Rapid expansion of these industries puts great strain on energy and raw materials supply, pushing up prices. Tang said price hikes of capital goods such as electric power, coal and rolled steel had already showed signs of inflation.

Since most investment in redundant capacities was funded with bank loans, the risks of non-performing assets of banks was accumulating. In the first seven months of the year, the annual growth rate of fixed asset investment peaked at 32.7 percent, while the increase in bank loans exceeded the total in the previous year.

In order to tackle the problem, the Chinese central bank raised the deposit reserve requirement for banks and tightened scrutiny of loans to the real estate development sector. The government also embarked on a nationwide campaign to rectify blind investment and excessive land development.

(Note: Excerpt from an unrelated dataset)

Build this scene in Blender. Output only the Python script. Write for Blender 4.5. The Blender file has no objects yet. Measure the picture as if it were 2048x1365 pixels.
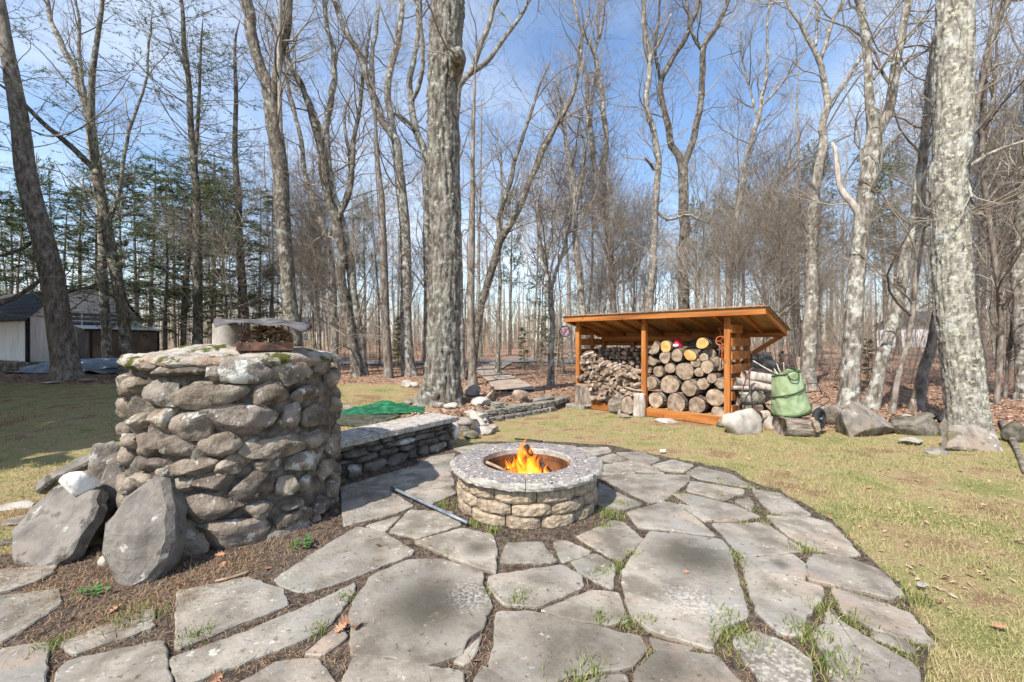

As a result, the growth rate of capital investment began to slow gradually in August. At the same time, the growth of bank loans dropped for three consecutive months up to November. Investment in real estate development also declined from a 34.9 percent growth in the first quarter to 32.5 percent by the end of November.

Murray said the size of China made it impossible to use the word "overheating" to describe the economy or the investment sector as whole. In central and western parts of the country, demand for investment in infrastructure development was immense. The ADB was planning to channel most of its loans to China into construction of transport infrastructure in these areas in the next five years.

The Chinese government made an appropriate choice in maintaining the continuity and stability of its macro-economic policy next year, he acknowledged. The SDRC reckoned China would continue to implement a pro-active fiscal policy while readjusting the utilization and scaling down the size of issuance of treasury bonds in 2004. The money from T-bond issuance would be used mainly for economic restructuring and inclusive social development instead of promoting the speed of economic growth.

Noting that the Chinese government had sent a signal by setting the estimated growth of GDP at 7 percent and growth of capital investment at 12 percent next year. Tang said it meant China would not seek growth at all costs but pursue a comprehensive, inclusive and sustainable growth.